- DIRECTIONS: Find the word "script" in the listing; pull out each line holding it.
========
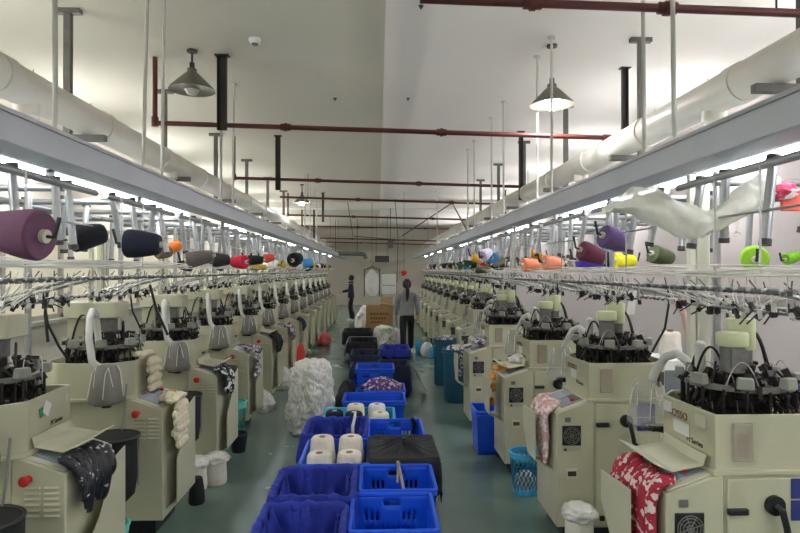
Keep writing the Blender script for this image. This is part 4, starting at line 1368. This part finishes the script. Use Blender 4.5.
for i in range(K - 1):
    for k in range(n):
        fs.append((i * n + k, i * n + (k + 1) % n, (i + 1) * n + (k + 1) % n, (i + 1) * n + k))
fs += [tuple(range(n - 1, -1, -1)), tuple((K - 1) * n + k for k in range(n))]
o = MB().add(vs, fs).build('plastic_sheet', M_SHEET, angle=80)
o.location = ctr[4]
tag(o, 'cream plastic sheet slung over the yarn creel, barrel side', 'plastic sheet')
lump('red_rag', two_tone('red_white_rag', (206, 70, 96), (236, 214, 210), 12, .6), at(780, 200, 2.74), (.15, .12, .10), 81., 'red and white rag at the end of the plastic sheet', 'rag', .25, 2.4, 4, .2, ridge=True)
o = MB().box((0, 0, 0), (.16, .02, .05)).box((0, 0, .05), (.16, .02, .05)).build('printed_packet', mat('orange_red_print', (224, 98, 82), .6), None, bevel=.004)
o.location = at(797, 206, 2.74)
tag(o, 'orange red printed packet hanging beside the red rag', 'packet')
for i, (px, py) in enumerate(((707, 234), (726, 234), (737, 234))):
    p = at(px, py, 2.87)
    t = thing('wire_hook', 'small white wire loop under the plastic sheet, %s from the second machine' % ORD[i], 'hook', p, 0, 'white wire loops')
    MB().tube([(.018 * math.cos(2 * PI * j / 14), 0, .011 * math.sin(2 * PI * j / 14)) for j in range(14)], .003, 6, True).build('loop', M_PINKW if i else M_WIRE, t)
    MB().cyl((-.006, 0, .01), (-.004, 0, .11), .0018, n=5).cyl((.006, 0, .01), (.004, 0, .11), .0018, n=5).build('loop_wire', M_WIRE, t)
p = at(684, 305, 3.6)
o = MB().tube([Vector((0, 0, .13)), Vector((-.01, 0, .06)), Vector((-.03, .01, .0)), Vector((.0, 0, -.06)), Vector((.015, 0, -.13)), Vector((.02, 0, -.20))], [.008, .022, .030, .018, .028, .012], 10).build('pink_rag', mat('pale_pink_rag', (222, 186, 176), .9, bump=.4))
o.location = p
tag(o, 'thin pale pink rag hanging by the cream service column', 'rag')
o = MB().add([(-.035, 0, -.09), (.025, 0, -.085), (.045, 0, .09), (-.01, 0, .095), (-.035, .003, -.09), (.025, .003, -.085), (.045, .003, .09), (-.01, .003, .095)], [(0, 1, 2, 3), (7, 6, 5, 4), (0, 4, 5, 1), (1, 5, 6, 2), (2, 6, 7, 3), (3, 7, 4, 0)]).build('card_tag', M_PAPER)
o.location = at(631, 303, 4.2)
tag(o, 'white card tag hanging above the second barrel side machine', 'tag')
p0, p1 = at(652, 352, 4.3), at(668, 285, 4.2)
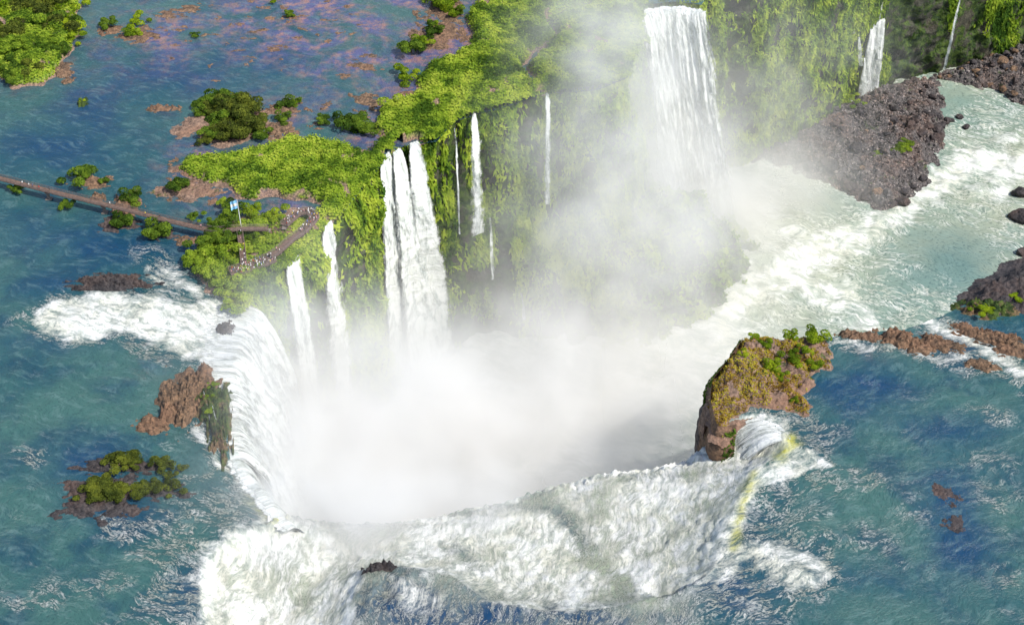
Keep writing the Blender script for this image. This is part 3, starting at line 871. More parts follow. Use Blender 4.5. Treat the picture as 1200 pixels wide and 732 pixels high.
# islets in the upper river: (px, py, radius m, kinds)
def islet(px_, py_, rx, ry, h, m, label, z=-.2, name='rock_islet', seed=None, cat='rock islet', ang=0.0):
    """low uneven rock standing in the river, one mesh"""
    c = at(px_, py_, z)
    nn = max(26, int(max(rx, ry) / .16)); nn = min(nn, 110)
    g = np.linspace(-1.25, 1.25, nn)
    A, Bq = np.meshgrid(g, g, indexing='ij'); a, b = A.ravel(), Bq.ravel()
    s_ = seed if seed is not None else rnd.random() * 100
    r = np.hypot(a, b) + fbm(a * 3 + s_, b * 3, s_, 1.6, 4) * .65
    xx, yy = a * rx, b * ry
    hh = h * (sstep(1.0, .25, r) * (.7 + .6 * np.abs(fbm(xx + s_, yy, s_, 3.2, 4, .6))) + np.abs(fbm(xx, yy + s_, 3, 1.7, 4, .65)) * .75 * sstep(1.05, .7, r)) - .5 * sstep(.95, 1.15, r)
    keep = r < 1.2
    Vc, Fc = compact(np.stack([xx, yy, hh], 1), grid_faces(nn, nn, keep))
    o = link(name, raw_mesh(name, Vc, Fc), M[m]); o.location = [float(v) for v in c]; o.rotation_euler = (0, 0, R(ang))
    return tag(o, label, cat)

islet(97, 122, 2.4, 3.6, 1.5, 'mossrock', 'small dark rock with a green tuft in the open river below the upper left island')
islet(186, 128, 5, 3.0, 1.1, 'redrock', 'lone brown rock awash in blue water left of the large round shrub clump')
islet(205, 128, 3, 2.2, 1.0, 'redrock', 'smaller brown rock at the right tip of the lone awash rock')
islet(108, 214, 8, 4.0, 1.0, 'redrock', 'brown rock shoal beneath a dark shrub above the footbridge')
islet(115, 233, 3.4, 3.0, 1.3, 'redrock', 'small brown rock just above the footbridge')
islet(150, 240, 6, 8, 1.4, 'redrock', 'rocky shoal under the middle of the footbridge')
islet(138, 264, 8, 5, 1.0, 'basalt', 'dark rock shoal below the middle of the footbridge')
islet(188, 275, 6, 4, .9, 'basalt', 'rock base of the shrub below the right end of the footbridge')
islet(218, 283, 4, 3, .9, 'redrock', 'brown rock between the bridge end and the white rapids')
islet(128, 36, 6, 5, .8, 'redrock', 'rock base of the small dark shrub near the top edge')
islet(162, 42, 10, 8, .8, 'redrock', 'wide brown rock base of the light shrub near the top edge')
islet(200, 18, 8, 5, .35, 'redrock', 'flat tan rock just awash left of the upper river shallows')
islet(224, 10, 10, 5, .35, 'redrock', 'broad flat tan rock just awash at the top edge')
islet(272, 148, 24, 16, 1.0, 'bed', 'brown rock base of the large round shrub clump')
islet(333, 128, 8, 6, .9, 'redrock', 'rock base of the small shrub right of the large clump')
islet(328, 152, 8, 8, .9, 'redrock', 'dark brown rocks at the right foot of the large shrub clump')
islet(432, 118, 9, 5, .5, 'redrock', 'tilted flat brown slab in purple shallows', ang=-30)
islet(425, 78, 8, 4, .5, 'redrock', 'narrow tan slab in the shallows left of the green plateau', ang=-25)
islet(405, 90, 5, 3, .4, 'redrock', 'small tan slab below the narrow tan slab', ang=-25)
islet(478, 110, 5, 3, .5, 'redrock', 'rust coloured slab touching the green plateau shore')
islet(460, 128, 9, 5, .6, 'redrock', 'wide rust coloured slab beside the round shrubs of the channel', ang=-20)
islet(513, 42, 14, 16, .7, 'redrock', 'pale brown gravel bank beside the green plateau', ang=10)
islet(522, 12, 12, 14, .7, 'redrock', 'brown gravel bank under the green clump at the top edge')
islet(340, 20, 4, 3, .6, 'redrock', 'tiny rock under the lone shrub in the upper shallows')
islet(322, 58, 4, 2.6, .4, 'redrock', 'small orange rock awash in the upper shallows')
islet(228, 200, 10, 8, .7, 'bed', 'brown rocky shore at the left tip of the green plateau')
islet(222, 225, 14, 7, .6, 'bed', 'low brown rocks around the lone shrub above the bridge end')
islet(255, 214, 12, 5, .6, 'bed', 'brown rock strip along the lower edge of the green plateau')
islet(72, 82, 6, 8, 1.0, 'redrock', 'tan rocks at the lower right shore of the upper left island', ang=30)
islet(80, 95, 3, 3, .8, 'redrock', 'last small tan rock off the upper left island')
# rapids and brink rocks
islet(130, 332, 15, 4.6, 2.0, 'basalt', 'long dark rock ledge where the river breaks into white rapids')
islet(213, 470, 8.5, 14, 2.6, 'redrock', 'large red brown outcrop on the brink of the left fall', ang=-8)
islet(180, 498, 5.5, 4, 1.4, 'redrock', 'small red brown rock left of the large outcrop')
islet(247, 470, 5.5, 7.5, 2.6, 'mossrock', 'dark mossy crag right of the red brown outcrop at the brink')
islet(264, 384, 2.6, 3.4, 1.0, 'basalt', 'small black rock poking through the white water above the brink', z=-1.2)
islet(112, 586, 13, 9.5, 1.2, 'basalt', 'broad dark rock carrying the lower shrubs in the left river')
islet(150, 546, 15, 3.6, 1.0, 'basalt', 'narrow dark rock carrying the upper shrubs in the left river')
islet(190, 575, 9, 4, .7, 'basalt', 'small dark rock joining the shrub rocks on their right')
islet(447, 672, 5, 2.4, 3.0, 'basalt', 'black rock edge crowning the mound of white water at the bottom', z=-1.0)
islet(1108, 580, 4.2, 6.0, .35, 'basalt', 'dark brown rock awash in the right river', ang=35)
islet(1118, 615, 3.6, 4.0, .35, 'basalt', 'dark rock just under the surface below the larger awash rock')
islet(996, 393, 4.2, 2.2, 1.6, 'redrock', 'brown rock at the brink right of the grassy rock block')
islet(1020, 396, 4.2, 2.4, 1.5, 'redrock', 'low brown rock second along the right brink')
islet(1052, 398, 7, 4.2, 2.4, 'redrock', 'largest jagged brown rock on the right brink', ang=-20)
islet(1100, 404, 8, 3.4, 1.7, 'redrock', 'narrow brown rock left of the white chute', ang=-25)
islet(1078, 410, 5, 3, 1.2, 'redrock', 'low brown rock between the jagged rock and the chute')
islet(1150, 428, 6, 3, 1.4, 'redrock', 'brown rock parting the white chute', ang=-15)
islet(1165, 398, 13, 3.6, 2.0, 'redrock', 'long brown rock bar right of the white chute', ang=-22)
islet(1192, 412, 8, 4.4, 1.8, 'redrock', 'brown rock at the right frame edge below the rock bar', ang=-22)
islet(1128, 384, 4, 2.4, 1.3, 'redrock', 'small brown rock above the white chute')
islet(1158, 364, 10, 4.4, 2.6, 'mossrock', 'brown rock topped with green below the dark right bank', ang=-8)
k_ = 0
while k_ < 60:
    a_, b_ = rnd.uniform(185, 450), rnd.uniform(-4, 105)
    if rnd.random() > math.exp(-((a_ - 300) / 110) ** 2 - ((b_ - 25) / 45) ** 2): continue
    o = islet(a_, b_, rnd.uniform(1.2, 4.2), rnd.uniform(.9, 2.4), .3, 'redrock', 'small flat tan rock just awash in the purple shallows of the upper river', ang=rnd.uniform(-40, 40)); o['group'] = 'small flat tan rocks awash in the shallows'; k_ += 1
for k_ in range(26):
    a_, b_ = rnd.uniform(195, 250), rnd.uniform(180, 240)
    o = islet(a_, b_, rnd.uniform(1.2, 3.0), rnd.uniform(.9, 2.0), .45, 'redrock', 'small brown rock off the left tip of the green plateau', ang=rnd.uniform(-40, 40)); o['group'] = 'small brown rocks off the plateau tip'
for k_ in range(30):
    a_ = rnd.uniform(335, 500); b_ = 148 - (a_ - 335) * .12 + rnd.uniform(-22, 14)
    o = islet(a_, b_, rnd.uniform(1.0, 3.0), rnd.uniform(.8, 1.8), .45, 'redrock', 'small rust brown rock in the channel above the twin fall', ang=rnd.uniform(-40, 10)); o['group'] = 'small rocks in the channel above the twin fall'
# rocks standing in the gorge river
for (a_, b_, rr, lab) in [(1195, 228, 5, 'upper black boulder in the gorge river at the right edge'), (1196, 256, 6.5, 'lower black boulder in the gorge river at the right edge'),
                          (1112, 142, 3, 'black boulder off the river corner of the rock pile'), (1124, 138, 2.4, 'small black boulder farthest out from the rock pile'),
                          (1132, 150, 2.4, 'small black boulder in white water right of the rock pile'), (1098, 160, 4, 'big black boulder on the river edge of the rock pile'), (1198, 297, 3.5, 'single dark rock at the right edge below the teal pool')]:
    boulder('basalt', at(a_, b_, FLOOR) + [0, 0, .5], rr, lab)

# ------------------------------------------------------------------ grassy rock block on the right brink
blk_px = [(838, 512), (829, 480), (831, 452), (850, 430), (868, 404), (884, 398), (930, 396), (968, 396), (978, 416), (975, 432), (950, 440), (958, 452), (940, 462), (955, 478), (946, 488), (905, 478), (880, 478), (862, 492), (850, 516)]
P = poly_at(blk_px)
cen = P.mean(0)
xs = np.arange(P[:, 0].min() - 5, P[:, 0].max() + 5, .42); ys = np.arange(P[:, 1].min() - 5, P[:, 1].max() + 5, .42)
GX, GY = np.meshgrid(xs, ys, indexing='ij'); x, y = GX.ravel(), GY.ravel()
d = sdist(x + fbm(x, y, 3, 5, 3) * 1.6, y + fbm(x, y, 31, 5, 3) * 1.6, P)
pxx, pyy = proj(x, y, x * 0)
lefty = sstep(935, 850, pxx)
h = (1.0 + 3.6 * lefty * sstep(500, 440, pyy)) * sstep(-.3, 3.5, d) * (1 + .5 * fbm(x, y, 7, 6, 4, .6)) + np.abs(fbm(x, y, 5, 2.2, 3)) * 1.2 * sstep(0, 2, d)
h = h + 1.2 * np.round(fbm(x, y, 14, 7, 2) * 2) / 2 * sstep(0, 3, d)
gg = sdist(x, y, gorge)
zz = np.where(d > 0, h, -2.0 + 0 * h); zz = np.where((d < 0) & (gg > -.5), -9.0 * sstep(0, 2, -d) , np.where(d < 0, -.8 * sstep(0, 2, -d), zz))
keep = d > -2.2
blk = empty('rock_block', (cen[0], cen[1], 0))
tag(blk, 'brown rock block with yellow grass and bushes at the brink of the right river', 'rock block')
V = np.stack([x - cen[0], y - cen[1], zz], 1)
Vc, Fc = compact(V, grid_faces(len(xs), len(ys), keep))
link('rock_top', raw_mesh('rock_top', Vc, Fc), M['bed'], blk)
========
- RIGHT ANSWER:
Keep writing the Blender script for this image. This is part 4, starting at line 1368. This part finishes the script. Use Blender 4.5.
Keep writing the Blender script for this image. This is part 3, starting at line 871. More parts follow. Use Blender 4.5. Treat the picture as 1200 pixels wide and 732 pixels high.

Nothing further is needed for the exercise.